За много лет до этого Дэвид покупал семена газонной травы в лавке на Канал-стрит и, бродя по причалам, разбрасывал их горстями, эдакий Джонни Яблочное Семечко[134] в кедах, — ему хотелось создать на руинах что-нибудь красивое. Моя любимая фотография Дэвида: он валяется на лужайке, которую насадил в одном из заброшенных пакгаузов или залов отбытия: трава торчит среди завалов, трава растет на осыпавшейся штукатурке и частичках почвы. Безымянное искусство, искусство, которое не подпишешь, искусство преображения, алхимического превращения того, что иначе — лишь мусор.
Я вспомнила о том снимке, когда впервые посмотрела на YouTube заснятое на пленку развеивание праха, облака сероватой пыли, последние останки десятков или даже сотен людей, крошечная часть сотен тысяч, а теперь уже и миллионов потерь. Едва ли не самое душераздирающее зрелище в моей жизни — та запись, жест полного отчаяния. В то же время это — акт мощной символической силы. Где теперь Дэвид? Как и Клаус Номи, как и все творцы, умершие от СПИДа, он живет в своих работах — и в каждом, кто эти работы видел, как он сам отмечал много лет назад, когда говорил Нэн Голдин в беседе для Interview: «…когда это тело падет, я бы хотел, чтобы часть моего опыта продолжила жить». И его тоже развеяли над лужайкой перед Белым домом, то есть в самом сердце Америки, — он до последнего восставал против отделенности.

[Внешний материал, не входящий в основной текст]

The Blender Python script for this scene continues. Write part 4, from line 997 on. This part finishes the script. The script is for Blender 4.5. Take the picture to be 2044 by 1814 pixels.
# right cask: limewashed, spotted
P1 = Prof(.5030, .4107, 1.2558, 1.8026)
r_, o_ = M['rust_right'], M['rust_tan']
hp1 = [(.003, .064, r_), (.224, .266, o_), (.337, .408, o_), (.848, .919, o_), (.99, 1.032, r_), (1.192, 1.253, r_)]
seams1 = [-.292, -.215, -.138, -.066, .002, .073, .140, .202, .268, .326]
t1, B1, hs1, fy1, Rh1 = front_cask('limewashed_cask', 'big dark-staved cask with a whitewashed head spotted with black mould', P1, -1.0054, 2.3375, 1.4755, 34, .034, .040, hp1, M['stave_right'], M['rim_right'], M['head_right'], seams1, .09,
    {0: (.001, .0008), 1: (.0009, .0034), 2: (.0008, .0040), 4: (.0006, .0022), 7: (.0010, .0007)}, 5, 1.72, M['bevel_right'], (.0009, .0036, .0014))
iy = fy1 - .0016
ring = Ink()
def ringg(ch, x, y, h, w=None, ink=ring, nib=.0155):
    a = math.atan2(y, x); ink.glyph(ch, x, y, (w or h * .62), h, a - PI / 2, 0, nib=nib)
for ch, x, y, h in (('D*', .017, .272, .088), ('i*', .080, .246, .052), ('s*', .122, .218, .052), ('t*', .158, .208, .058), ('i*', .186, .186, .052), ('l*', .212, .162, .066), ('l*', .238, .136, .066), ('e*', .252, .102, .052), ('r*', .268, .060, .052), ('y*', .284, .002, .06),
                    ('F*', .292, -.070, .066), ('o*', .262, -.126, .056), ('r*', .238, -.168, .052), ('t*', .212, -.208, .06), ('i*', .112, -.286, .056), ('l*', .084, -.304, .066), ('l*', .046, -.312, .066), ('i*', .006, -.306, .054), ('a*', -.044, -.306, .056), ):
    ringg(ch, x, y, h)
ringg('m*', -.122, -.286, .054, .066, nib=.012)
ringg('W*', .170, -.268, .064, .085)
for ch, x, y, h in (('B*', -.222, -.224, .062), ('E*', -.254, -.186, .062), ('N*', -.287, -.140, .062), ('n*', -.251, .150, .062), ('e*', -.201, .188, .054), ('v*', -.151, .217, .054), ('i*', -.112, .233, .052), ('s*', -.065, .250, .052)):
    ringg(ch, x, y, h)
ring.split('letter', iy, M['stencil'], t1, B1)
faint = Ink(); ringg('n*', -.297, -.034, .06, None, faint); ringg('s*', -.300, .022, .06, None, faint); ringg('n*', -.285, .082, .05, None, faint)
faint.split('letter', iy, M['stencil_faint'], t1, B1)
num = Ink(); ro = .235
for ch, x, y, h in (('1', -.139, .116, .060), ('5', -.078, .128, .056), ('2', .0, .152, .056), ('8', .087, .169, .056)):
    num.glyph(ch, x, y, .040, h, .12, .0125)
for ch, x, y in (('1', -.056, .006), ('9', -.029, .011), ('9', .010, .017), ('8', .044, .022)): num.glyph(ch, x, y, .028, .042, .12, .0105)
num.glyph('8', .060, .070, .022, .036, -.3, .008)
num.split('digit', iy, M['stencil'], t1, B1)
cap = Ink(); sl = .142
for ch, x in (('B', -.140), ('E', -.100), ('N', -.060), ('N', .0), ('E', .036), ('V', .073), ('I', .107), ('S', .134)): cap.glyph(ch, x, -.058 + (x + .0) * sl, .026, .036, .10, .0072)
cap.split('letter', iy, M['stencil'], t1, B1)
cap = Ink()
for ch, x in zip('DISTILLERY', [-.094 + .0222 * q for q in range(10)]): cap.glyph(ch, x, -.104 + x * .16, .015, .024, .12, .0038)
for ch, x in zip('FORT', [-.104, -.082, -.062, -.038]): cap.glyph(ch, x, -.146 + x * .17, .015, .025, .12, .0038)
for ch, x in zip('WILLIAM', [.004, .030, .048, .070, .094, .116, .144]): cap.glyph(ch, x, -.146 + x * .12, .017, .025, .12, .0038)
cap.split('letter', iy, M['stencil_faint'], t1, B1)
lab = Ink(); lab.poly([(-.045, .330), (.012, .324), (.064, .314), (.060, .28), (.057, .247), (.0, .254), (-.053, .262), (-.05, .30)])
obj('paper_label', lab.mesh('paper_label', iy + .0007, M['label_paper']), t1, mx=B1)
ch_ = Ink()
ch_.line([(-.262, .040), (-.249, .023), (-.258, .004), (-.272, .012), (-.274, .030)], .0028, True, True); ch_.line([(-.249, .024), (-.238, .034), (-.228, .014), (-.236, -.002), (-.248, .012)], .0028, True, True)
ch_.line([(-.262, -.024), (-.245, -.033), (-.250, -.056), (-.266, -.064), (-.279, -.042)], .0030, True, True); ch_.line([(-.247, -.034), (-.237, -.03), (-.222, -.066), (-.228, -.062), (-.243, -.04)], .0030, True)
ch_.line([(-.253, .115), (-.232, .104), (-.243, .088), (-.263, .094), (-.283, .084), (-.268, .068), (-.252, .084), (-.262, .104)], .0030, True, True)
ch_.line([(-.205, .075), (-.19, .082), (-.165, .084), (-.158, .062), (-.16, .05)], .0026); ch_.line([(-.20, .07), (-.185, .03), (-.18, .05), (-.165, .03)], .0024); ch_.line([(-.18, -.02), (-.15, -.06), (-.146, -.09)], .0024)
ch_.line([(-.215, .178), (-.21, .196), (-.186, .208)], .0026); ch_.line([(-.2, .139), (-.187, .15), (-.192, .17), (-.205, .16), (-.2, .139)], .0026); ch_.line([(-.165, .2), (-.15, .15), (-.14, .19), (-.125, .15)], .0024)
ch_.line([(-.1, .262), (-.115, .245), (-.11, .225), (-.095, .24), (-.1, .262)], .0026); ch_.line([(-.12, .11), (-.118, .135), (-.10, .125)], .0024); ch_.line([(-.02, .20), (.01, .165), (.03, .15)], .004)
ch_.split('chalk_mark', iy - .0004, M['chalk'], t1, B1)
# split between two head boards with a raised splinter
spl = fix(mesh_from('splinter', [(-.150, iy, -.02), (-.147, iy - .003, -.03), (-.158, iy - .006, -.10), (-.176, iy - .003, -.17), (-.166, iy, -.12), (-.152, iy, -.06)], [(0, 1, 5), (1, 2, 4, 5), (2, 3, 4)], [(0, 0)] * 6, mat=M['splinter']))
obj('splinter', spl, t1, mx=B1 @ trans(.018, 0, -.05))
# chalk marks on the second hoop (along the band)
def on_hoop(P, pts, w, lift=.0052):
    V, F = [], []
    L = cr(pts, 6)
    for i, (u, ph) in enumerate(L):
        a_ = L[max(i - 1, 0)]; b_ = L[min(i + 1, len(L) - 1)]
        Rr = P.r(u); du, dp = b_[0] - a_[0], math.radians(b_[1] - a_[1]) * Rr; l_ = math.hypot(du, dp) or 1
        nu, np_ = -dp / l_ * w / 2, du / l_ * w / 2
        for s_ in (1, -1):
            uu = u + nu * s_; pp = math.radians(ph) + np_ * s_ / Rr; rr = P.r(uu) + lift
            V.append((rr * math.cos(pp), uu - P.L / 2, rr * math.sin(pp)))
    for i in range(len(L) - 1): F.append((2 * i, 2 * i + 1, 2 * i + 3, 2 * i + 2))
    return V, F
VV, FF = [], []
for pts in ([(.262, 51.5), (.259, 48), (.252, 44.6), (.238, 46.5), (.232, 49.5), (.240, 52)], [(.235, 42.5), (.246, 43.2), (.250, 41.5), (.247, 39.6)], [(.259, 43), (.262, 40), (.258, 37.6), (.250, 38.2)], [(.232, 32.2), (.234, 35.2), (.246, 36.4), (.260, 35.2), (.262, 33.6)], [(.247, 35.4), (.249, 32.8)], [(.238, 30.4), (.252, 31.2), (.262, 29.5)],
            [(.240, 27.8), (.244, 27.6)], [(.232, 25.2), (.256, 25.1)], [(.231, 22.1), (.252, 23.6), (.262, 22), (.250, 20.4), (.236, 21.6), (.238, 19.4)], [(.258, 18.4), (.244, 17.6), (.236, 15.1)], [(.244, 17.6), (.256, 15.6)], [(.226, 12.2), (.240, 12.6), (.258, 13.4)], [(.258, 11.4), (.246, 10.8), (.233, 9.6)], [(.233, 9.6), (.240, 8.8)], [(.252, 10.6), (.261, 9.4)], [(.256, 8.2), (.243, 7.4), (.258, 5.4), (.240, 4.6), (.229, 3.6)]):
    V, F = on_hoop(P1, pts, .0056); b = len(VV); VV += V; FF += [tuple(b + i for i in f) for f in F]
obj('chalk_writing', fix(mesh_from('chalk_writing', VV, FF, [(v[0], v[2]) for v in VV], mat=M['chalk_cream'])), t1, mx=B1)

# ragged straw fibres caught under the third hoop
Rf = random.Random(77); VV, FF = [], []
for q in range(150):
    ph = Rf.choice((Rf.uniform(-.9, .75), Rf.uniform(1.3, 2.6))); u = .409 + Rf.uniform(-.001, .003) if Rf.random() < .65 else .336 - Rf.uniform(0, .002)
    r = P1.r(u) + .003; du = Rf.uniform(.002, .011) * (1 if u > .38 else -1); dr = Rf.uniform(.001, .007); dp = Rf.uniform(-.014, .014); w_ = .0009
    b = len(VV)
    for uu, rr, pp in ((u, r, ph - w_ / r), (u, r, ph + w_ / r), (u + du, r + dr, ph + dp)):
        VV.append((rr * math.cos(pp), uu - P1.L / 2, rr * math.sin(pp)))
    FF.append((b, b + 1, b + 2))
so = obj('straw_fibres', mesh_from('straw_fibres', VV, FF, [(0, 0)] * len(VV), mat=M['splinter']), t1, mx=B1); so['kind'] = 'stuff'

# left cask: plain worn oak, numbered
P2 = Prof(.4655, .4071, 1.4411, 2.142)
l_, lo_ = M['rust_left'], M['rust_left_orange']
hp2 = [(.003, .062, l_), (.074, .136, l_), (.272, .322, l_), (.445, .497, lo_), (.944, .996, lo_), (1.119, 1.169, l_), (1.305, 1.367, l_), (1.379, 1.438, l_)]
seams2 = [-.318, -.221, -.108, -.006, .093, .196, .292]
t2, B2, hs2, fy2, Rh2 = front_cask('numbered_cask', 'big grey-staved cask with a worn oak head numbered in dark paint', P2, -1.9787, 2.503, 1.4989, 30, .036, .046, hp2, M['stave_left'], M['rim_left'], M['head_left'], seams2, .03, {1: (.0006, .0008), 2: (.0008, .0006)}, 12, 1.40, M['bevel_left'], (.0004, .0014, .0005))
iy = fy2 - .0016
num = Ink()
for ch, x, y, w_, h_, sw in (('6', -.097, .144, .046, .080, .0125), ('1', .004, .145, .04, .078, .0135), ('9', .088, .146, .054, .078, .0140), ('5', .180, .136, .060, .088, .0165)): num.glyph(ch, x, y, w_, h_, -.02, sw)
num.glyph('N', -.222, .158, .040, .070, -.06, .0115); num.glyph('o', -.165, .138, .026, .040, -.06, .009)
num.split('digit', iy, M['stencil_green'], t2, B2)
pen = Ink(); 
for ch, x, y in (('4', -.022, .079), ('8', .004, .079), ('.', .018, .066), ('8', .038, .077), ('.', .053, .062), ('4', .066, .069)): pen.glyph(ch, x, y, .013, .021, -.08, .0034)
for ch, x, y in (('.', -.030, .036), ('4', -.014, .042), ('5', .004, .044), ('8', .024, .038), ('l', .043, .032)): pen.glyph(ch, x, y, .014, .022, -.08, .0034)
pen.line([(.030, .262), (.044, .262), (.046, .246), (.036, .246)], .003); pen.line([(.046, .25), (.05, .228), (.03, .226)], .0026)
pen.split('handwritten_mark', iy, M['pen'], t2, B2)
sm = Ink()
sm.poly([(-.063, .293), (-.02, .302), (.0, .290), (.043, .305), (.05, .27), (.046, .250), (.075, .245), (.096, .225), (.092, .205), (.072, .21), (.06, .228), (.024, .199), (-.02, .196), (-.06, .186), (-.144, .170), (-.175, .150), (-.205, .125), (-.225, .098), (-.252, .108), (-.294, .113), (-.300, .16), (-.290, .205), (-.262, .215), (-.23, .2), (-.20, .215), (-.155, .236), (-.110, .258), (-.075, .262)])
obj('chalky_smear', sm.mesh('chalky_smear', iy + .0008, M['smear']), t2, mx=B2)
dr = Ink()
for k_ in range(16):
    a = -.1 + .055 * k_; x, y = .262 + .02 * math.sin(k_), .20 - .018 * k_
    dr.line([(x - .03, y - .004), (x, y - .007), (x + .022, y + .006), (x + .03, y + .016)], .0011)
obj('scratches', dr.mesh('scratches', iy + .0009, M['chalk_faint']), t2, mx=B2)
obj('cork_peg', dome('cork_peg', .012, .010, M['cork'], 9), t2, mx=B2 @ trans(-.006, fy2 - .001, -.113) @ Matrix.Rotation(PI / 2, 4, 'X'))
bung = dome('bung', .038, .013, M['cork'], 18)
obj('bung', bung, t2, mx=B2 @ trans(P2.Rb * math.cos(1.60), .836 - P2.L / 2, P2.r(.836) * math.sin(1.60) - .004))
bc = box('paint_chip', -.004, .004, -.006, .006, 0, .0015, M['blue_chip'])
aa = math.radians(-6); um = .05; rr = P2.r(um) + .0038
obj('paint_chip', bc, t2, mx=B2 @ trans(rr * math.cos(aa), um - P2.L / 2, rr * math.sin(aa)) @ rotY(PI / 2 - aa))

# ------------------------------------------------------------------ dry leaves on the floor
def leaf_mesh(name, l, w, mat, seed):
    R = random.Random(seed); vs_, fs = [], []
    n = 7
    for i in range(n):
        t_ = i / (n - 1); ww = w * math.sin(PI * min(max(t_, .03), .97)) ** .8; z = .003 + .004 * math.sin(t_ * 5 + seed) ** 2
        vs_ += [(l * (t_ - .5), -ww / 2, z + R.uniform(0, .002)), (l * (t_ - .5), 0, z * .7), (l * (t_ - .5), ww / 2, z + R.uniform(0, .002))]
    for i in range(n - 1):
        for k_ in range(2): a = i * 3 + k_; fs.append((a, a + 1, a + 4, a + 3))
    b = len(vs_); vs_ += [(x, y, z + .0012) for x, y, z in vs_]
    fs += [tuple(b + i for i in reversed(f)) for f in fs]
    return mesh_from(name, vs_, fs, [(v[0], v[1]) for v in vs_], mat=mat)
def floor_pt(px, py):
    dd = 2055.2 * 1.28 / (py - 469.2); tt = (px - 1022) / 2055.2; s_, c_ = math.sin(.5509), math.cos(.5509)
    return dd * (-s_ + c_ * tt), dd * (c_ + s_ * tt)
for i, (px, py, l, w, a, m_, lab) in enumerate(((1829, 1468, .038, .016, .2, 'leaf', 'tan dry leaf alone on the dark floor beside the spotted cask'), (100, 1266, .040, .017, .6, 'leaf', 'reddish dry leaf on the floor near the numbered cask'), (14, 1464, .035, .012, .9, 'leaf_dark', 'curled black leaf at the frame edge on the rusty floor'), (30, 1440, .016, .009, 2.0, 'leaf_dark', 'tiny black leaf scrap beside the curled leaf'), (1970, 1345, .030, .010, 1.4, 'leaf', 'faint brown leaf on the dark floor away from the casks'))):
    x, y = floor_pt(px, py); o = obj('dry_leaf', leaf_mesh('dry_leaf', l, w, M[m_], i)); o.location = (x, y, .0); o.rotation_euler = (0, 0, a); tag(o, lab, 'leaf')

«Делать из частного общественное — жест, у которого в штампованно-изобретенном мире потрясающие последствия», — говорил Войнарович, но это не сработало так, как он себе представлял, ни в коей мере.
В начале весны моя субаренда в Ист-Виллидже истекла, и я переехала во временное обиталище на углу Западной Сорок третьей и Восьмой авеню, на десятый этаж того, что в свое время было гостиницей «Таймс-сквер». На юге виднелись зеркальные окна гостиницы «Уэстин». Спортзал находился у меня на уровне глаз, и время от времени, и днем и ночью, я ухватывала взглядом какую-нибудь фигуру, крутившую колеса на велотренажере. Второе окно смотрело на ряды магазинов фототехники, продуктовые лавки, пип-шоу и стриптиз-клубы «PLAYPEN» и «LACE»: в их двери вливались потоком мужчины с рюкзаками и в бейсболках.
На Таймc-сквер не темнеет никогда. Это рай искусственного света, в котором старые технологии, неоновые вычурности в виде стаканов виски и танцующих девиц уже вытесняла неумолимая безупречность светодиодов и жидких кристаллов. Я частенько просыпалась в два-три часа ночи и смотрела, как волны неона прокатываются по моей комнате. С такими вот незваными вторжениями в ночь я выбиралась из постели и раздергивала бесполезные занавески. Снаружи висел громадный медиакуб — гигантский электронный экран, без конца крутивший шесть-семь реклам. В одной происходила перестрелка, другая испускала холодный голубой пульсирующий свет, настырный, как метроном.